US Senators Targeted In
Gay 'Outing' Campaign

By Frances Dickenson and Caz Gorman
The Independent - UK
Michael Rogers lives on the top floor of a block of flats in Washington DC, with a balcony and a fine view of the city whose secrets he is systematically giving up. Mr Rogers, who is gay, is waging a controversial "outing" campaign against gay Senators, members of Congress and Capitol Hill staffers who support the presidentially sponsored campaign to ban same-sex marriages.
The headquarters for his campaign is a workstation in the corner of his sitting room. From here he sifts tips-offs, updates his blog site ( and above all makes the phone calls that gays on the Hill have come to dread.
"It's about exposing hypocrisy, about ending a conspiracy of deceit and silence," Mr Rogers says. "These people work for politicians who are working to discriminate against gays. Then they seek protection from the very people their bosses are trying to hurt. It's surreal."
Mr Rogers's first target was Jonathan Tolman, a senior aide for a senate committee chaired by Senator James Inhofe of Oklahoma, one of the most conservative Senators. A couple of years earlier Mr Tolman had posed for a risqué photo-spread in a Washington gay magazine. Mr Rogers posted this information on his website.
Senator Inhofe's office issued a statement that he did not hire openly gay staffers in case of conflict of agenda. When we contacted the office, his press officer told us: "The statement stands. You have the Senator's position on that."
Although a move to amend the Federal Marriage Act - which would have outlawed gay marriage nationwide - was narrowly defeated in the Senate three weeks ago, the issue has not died. Its passing or defeat was never the point. The point was to make it a rallying cry for the Republicans in the run-up to the elections, in particular the four million evangelical voters who did not bother to vote in 2000.
Republican activists are now agitating for anti-gay amendments to local laws in crucial swing states, keeping the issue hot. On Tuesday, record voter turnout in Missouri, the first state to vote on the issue, suggests the strategy is working. According to The New York Times, 41 per cent, instead of the usual 15-25 per cent, of registered voters turned out, many of them religious. They swung the ballot, making gay marriage illegal in that state.
Gay activists understand the strategy too and have turned up the gas. Michael Rogers is not the only Washington "outer". John Aravosis has also entered the fray. A political consultant, lawyer and former staff lawyer to Republican Senator Ted Stevens of Alaska, his spur to action was "Watching Bush announce it [his support for the Federal Marriage Amendment] from the White House. It was as if he was defiling the Oval Office."
Outing has always been a unsettling tactic and Mr Aravosis has some qualms about naming people, but President Bush's declaration convinced him it was time to "stop being nice to the enemy within". It was Mr Aravosis who was behind a recent ad in the gay weekly Washington Blade, which declared the new zero tolerance.

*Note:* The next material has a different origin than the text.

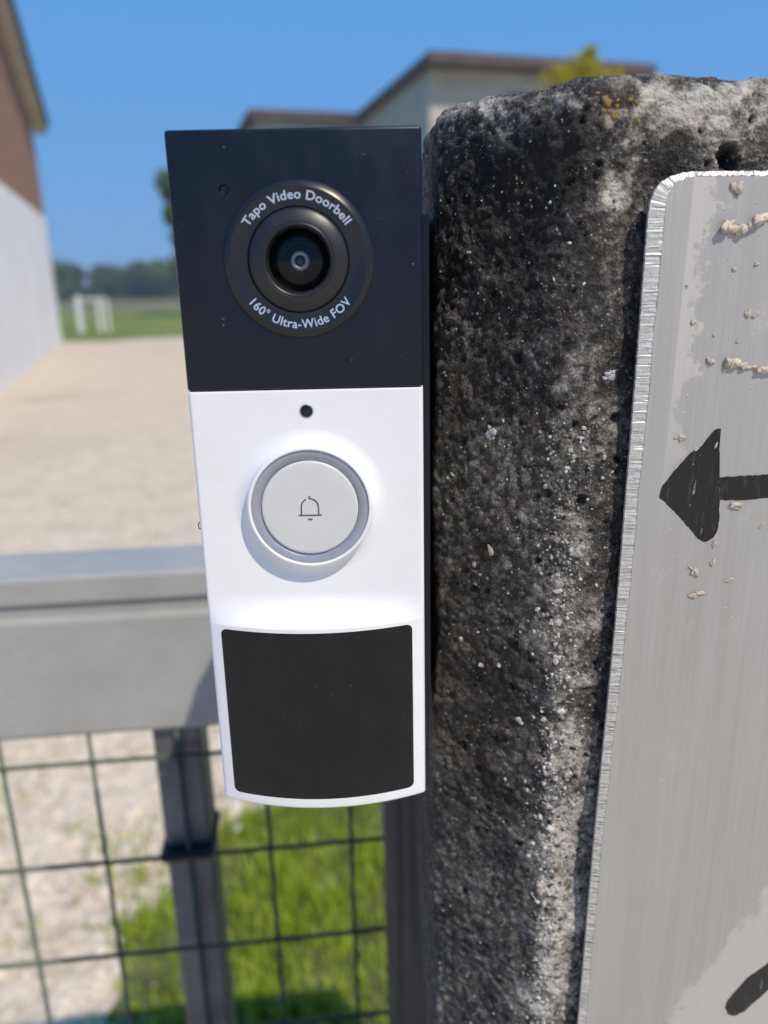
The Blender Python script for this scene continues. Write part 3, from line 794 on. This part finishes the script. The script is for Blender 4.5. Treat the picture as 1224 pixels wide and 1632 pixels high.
gv = []; gf_ = []
bmi = bmesh.new(); bmesh.ops.create_icosphere(bmi, subdivisions=1, radius=1.0); bmi.verts.ensure_lookup_table()
gi = np.array([v.co[:] for v in bmi.verts]); gfi = [[v.index for v in f_.verts] for f_ in bmi.faces]; bmi.free()
for i in range(2600):
    if i < 1300: s, z = random.gauss(0.0012, 0.0034), random.uniform(1.17, 1.37)
    else:
        s, z = random.uniform(-0.035, 0.02), random.uniform(1.17, 1.432)
        if i % 3: continue
    p, nv = on_post(s, z); rr_ = random.uniform(0.00016, 0.00050)*(1.25 if i < 1300 else 0.8)
    q_ = gi*rr_*(0.7 + 0.6*RNG.random((len(gi), 1))) + np.array(p - nv*rr_*0.2)
    b0 = len(gv); gv += q_.tolist(); gf_ += [[a_ + b0 for a_ in t_] for t_ in gfi]
tag(mk('sand_grit', gv, gf_, M['grit'], post), kind='stuff')
lichY = [blob_mesh('lichen', M['lichY'], 0.6, 2, 0.45, 40+i) for i in range(3)]
for (s, z, pr) in [(0.0045,1.4323,7),(0.0055,1.4316,8),(0.0063,1.4307,6),(0.0059,1.4298,6),(0.005,1.4309,6),(0.0092,1.4322,5),(0.0115,1.4316,4),(0.0066,1.4331,4),(0.0074,1.4318,4),(0.011,1.4285,4),(0.0035,1.433,4),(0.0012,1.4335,3)]:
    p, nv = on_post(s+random.uniform(-0.0006, 0.0006), z+random.uniform(-0.0006, 0.0006)); rr_ = pr*0.000105
    o = link_copy(random.choice(lichY), 'lichen', post, p, nv.to_track_quat('Z', 'Y').to_euler(), (rr_, rr_*random.uniform(0.7, 1.2), rr_))
lichW = [blob_mesh('lichen', M['lichW'], 0.7, 2, 0.35, 50+i) for i in range(3)]
rg = random.Random(3)
for (s0_, z0_, spread_, cnt) in ((-0.0187, 1.3661, 0.0011, 9), (0.0092, 1.3800, 0.0009, 6), (-0.009, 1.2945, 0.0006, 3), (0.0065, 1.2745, 0.0010, 5)):
    for k in range(cnt):
        p, nv = on_post(s0_ + rg.uniform(-1, 1)*spread_, z0_ + rg.uniform(-1, 1)*spread_); rr_ = rg.uniform(0.00035, 0.00075)
        link_copy(rg.choice(lichW), 'lichen', post, p, nv.to_track_quat('Z', 'Y').to_euler(), (rr_, rr_*rg.uniform(0.6, 1.2), rr_))

# ------------------------------------------------------------------ aluminium plate on the post
ZB = 1.12                                               # plate bottom
cp, sp_ = math.cos(PSI), math.sin(PSI)
plate = empty('metal_plate', (POST.x+0.0006, POST.y, ZB), PSI)
tag(plate, 'brushed aluminium plate with black arrow, fixed to the concrete post', 'plate')
YF = -0.0044
left = [(0.0322, ZB), (0.03352, 1.2095), (0.03446, 1.266), (0.03603, 1.3249), (0.03658, 1.3808), (0.03675, 1.4120)]
arc = [(0.0370, 1.41425), (0.03765, 1.41635), (0.03895, 1.41795), (0.0407, 1.41890), (0.0430, 1.41945), (0.0455, 1.41970)]
path = left + arc + [(0.20, 1.41975)]
# resample path at notch spacing
dense = []
for i in range(len(path)-1):
    a = Vector(path[i]); b = Vector(path[i+1]); L_ = (b-a).length; q_ = 0.0
    while q_ < L_ - 0.0002:
        dense.append(a.lerp(b, q_/L_)); q_ += random.choice((0.00022, 0.0003, 0.0004, 0.00055))
dense.append(Vector(path[-1]))
narc = next(i for i, p in enumerate(dense) if p.x > 0.0453)
inner = []; outer = []; safe = []
for i, p in enumerate(dense):
    t = (dense[min(i+1, len(dense)-1)] - dense[max(i-1, 0)]).normalized(); nin = Vector((t.y, -t.x))
    z = p.y; onleft = abs(t.y) > 0.5
    wdt = 0.0008 + (0.0012 + 0.0013*min(1, max(0, (z-1.27)/0.13)))*abs(t.y)
    wdt *= 1 + 0.06*math.sin(i*0.11)*math.sin(i*0.037)
    safe.append(p + nin*wdt*0.9)
    wdt *= 1 + random.uniform(-0.08, 0.22)
    outer.append((p + nin*random.uniform(-0.00006, 0.00006), t, nin)); inner.append(p + nin*wdt)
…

The ad ran: "For years our silence has protected you. Today that protection ends."
Between them, Mr Aravosis and Mr Rogers have outed about 20 staffers and politicians, including Congressman Mark Foley, a Florida Republican, and Democrat Senator Barbara Mikulski of Maryland. Mr Foley's office has since confirmed he is gay, but Senator Mikulski has not commented on her sexual orientation. Both were targeted because they had not spoken out against the Federal Marriage Amendment. They both subsequently did.
Other outed staffers include Jay Timmons, the executive director of the National Republican Senatorial Committee. The NRSC exists to ensure the election of Republican candidates to the Senate and, according to the Blade, "has declared its intention to seize upon the issue of same-sex marriage to motivate conservative voters to unseat congressional Democrats". Mr Timmons has declined to comment publicly on his sexuality and did not return our calls.
The effect of this outing campaign has been electrifying. "People are worried, not wanting to answer the phone," says Lynden Armstrong, the administrative director for Senator Pete Domenici, a New Mexico Republican who opposes gay marriages. Mr Armstrong also co-chairs the Gay, Lesbian and Allies Senate Staff caucus. "People are uncomfortable going to places such as the Duplex [a restaurant popular with gay staffers], thinking, what if one of these activists sees me?"
Chris Barron, the political director of the conservative gay group Log Cabin Republicans, says: "The outing is outrageous. It's a partisan attack. It's hateful and unnecessary. Anyone I know who is straight can't believe gay people can do this to each other. This is just someone looking for their 15 minutes of fame."